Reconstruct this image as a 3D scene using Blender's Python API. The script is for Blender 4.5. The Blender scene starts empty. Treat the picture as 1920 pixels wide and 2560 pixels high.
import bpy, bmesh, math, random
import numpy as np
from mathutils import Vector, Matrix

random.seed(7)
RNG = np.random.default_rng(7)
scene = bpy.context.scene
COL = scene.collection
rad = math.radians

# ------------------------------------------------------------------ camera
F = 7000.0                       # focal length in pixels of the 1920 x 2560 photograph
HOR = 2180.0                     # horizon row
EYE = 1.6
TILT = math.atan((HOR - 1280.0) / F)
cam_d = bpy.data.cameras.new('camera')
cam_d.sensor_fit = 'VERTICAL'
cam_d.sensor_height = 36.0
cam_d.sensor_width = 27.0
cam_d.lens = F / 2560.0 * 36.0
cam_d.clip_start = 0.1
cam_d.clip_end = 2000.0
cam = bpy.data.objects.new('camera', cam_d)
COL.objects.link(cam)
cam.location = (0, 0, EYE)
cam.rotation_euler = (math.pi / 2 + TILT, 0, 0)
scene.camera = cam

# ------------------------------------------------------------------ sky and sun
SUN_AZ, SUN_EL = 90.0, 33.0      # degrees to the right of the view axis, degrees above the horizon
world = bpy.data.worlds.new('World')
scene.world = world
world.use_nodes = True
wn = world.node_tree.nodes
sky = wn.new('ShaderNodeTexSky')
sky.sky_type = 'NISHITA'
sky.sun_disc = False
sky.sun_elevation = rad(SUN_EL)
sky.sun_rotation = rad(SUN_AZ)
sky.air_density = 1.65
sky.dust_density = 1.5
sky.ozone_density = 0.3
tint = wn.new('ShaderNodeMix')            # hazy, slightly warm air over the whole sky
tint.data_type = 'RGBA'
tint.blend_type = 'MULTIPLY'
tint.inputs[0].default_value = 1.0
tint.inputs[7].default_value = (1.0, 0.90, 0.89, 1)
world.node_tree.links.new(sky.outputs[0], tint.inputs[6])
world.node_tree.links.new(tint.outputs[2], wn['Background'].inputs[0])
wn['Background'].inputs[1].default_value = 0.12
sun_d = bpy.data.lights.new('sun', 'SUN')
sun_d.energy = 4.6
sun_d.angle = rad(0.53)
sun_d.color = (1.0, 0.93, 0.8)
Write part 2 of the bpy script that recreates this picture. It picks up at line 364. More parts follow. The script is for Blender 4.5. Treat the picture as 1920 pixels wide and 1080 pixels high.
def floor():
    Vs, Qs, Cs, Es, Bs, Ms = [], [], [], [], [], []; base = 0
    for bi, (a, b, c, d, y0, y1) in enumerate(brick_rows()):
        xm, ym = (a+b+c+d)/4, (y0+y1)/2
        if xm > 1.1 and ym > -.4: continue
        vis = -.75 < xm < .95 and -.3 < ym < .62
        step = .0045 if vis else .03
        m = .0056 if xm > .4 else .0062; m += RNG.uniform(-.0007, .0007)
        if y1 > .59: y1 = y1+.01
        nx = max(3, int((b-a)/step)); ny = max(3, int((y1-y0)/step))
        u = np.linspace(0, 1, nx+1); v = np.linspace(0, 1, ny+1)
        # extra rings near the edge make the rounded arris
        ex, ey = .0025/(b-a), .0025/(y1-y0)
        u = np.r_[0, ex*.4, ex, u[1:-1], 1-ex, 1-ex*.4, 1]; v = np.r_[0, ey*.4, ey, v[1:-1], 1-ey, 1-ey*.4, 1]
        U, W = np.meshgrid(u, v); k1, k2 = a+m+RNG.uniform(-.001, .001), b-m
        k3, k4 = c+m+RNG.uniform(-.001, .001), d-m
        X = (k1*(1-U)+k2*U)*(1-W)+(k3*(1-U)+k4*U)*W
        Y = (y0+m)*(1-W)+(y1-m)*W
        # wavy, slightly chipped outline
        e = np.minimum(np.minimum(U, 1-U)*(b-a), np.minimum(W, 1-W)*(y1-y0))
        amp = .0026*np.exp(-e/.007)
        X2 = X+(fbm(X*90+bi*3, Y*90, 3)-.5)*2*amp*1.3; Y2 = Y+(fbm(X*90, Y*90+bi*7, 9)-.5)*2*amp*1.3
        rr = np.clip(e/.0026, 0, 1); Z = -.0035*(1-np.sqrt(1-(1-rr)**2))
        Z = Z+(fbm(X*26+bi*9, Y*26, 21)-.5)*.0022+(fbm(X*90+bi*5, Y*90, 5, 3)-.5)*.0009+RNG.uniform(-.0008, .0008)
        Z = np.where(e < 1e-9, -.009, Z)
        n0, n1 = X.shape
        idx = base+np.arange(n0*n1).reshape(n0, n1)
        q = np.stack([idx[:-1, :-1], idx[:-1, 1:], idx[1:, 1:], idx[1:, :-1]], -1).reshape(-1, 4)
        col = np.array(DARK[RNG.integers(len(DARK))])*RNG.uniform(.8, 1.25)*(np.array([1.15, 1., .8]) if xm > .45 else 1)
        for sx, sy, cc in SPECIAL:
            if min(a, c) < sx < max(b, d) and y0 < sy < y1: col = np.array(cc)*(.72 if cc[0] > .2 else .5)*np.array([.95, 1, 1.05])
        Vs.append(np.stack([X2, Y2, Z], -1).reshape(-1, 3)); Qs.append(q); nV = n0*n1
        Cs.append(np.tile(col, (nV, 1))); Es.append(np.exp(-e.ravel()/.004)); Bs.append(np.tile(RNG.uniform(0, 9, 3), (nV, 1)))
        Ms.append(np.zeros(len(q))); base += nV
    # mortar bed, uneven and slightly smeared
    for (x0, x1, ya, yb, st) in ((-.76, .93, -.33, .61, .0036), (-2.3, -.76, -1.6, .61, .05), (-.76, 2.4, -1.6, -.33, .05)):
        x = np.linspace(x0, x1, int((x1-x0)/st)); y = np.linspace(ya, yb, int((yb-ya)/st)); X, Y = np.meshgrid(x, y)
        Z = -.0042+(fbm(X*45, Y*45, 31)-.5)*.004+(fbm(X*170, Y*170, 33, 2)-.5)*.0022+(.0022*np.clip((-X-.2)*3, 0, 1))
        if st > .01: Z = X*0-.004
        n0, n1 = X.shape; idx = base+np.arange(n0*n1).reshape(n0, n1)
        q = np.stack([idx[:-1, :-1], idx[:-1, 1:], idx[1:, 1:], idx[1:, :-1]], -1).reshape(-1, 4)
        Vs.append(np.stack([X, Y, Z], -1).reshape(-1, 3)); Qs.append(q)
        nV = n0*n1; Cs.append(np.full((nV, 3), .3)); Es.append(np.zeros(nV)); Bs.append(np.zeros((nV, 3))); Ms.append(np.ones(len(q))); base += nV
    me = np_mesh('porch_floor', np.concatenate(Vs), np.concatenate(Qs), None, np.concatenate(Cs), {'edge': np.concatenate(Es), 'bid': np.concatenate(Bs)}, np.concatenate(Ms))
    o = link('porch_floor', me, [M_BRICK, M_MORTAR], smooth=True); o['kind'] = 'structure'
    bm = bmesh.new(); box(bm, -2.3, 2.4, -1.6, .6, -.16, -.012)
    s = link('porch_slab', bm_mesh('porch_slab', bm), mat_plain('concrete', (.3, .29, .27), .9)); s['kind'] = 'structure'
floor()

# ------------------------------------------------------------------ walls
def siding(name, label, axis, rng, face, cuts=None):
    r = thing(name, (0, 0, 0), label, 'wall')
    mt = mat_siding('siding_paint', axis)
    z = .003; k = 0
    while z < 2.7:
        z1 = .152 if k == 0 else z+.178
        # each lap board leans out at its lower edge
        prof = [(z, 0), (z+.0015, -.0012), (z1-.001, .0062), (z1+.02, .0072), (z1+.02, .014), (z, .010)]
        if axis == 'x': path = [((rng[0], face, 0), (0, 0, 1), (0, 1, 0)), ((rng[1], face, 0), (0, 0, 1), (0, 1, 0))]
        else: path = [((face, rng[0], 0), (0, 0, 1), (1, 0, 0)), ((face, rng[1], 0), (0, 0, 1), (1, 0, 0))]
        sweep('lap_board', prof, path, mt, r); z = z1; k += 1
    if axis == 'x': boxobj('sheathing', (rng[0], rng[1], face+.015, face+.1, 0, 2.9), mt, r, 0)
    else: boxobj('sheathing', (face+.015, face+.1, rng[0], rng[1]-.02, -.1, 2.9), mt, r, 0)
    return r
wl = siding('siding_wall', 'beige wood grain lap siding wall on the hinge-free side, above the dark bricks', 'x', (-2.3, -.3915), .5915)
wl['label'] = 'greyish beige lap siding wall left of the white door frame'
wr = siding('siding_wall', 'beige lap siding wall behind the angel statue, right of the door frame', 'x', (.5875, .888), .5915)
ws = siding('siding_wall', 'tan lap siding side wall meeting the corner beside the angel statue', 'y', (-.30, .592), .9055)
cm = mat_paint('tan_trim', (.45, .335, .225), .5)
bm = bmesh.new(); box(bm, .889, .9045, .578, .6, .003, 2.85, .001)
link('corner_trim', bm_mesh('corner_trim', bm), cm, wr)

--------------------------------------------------

◆ What is needed
Copy down every line of the entries containing the word "pixels".

◆ Answer to the task
Reconstruct this image as a 3D scene using Blender's Python API. The script is for Blender 4.5. The Blender scene starts empty. Treat the picture as 1920 pixels wide and 2560 pixels high.
F = 7000.0                       # focal length in pixels of the 1920 x 2560 photograph
Write part 2 of the bpy script that recreates this picture. It picks up at line 364. More parts follow. The script is for Blender 4.5. Treat the picture as 1920 pixels wide and 1080 pixels high.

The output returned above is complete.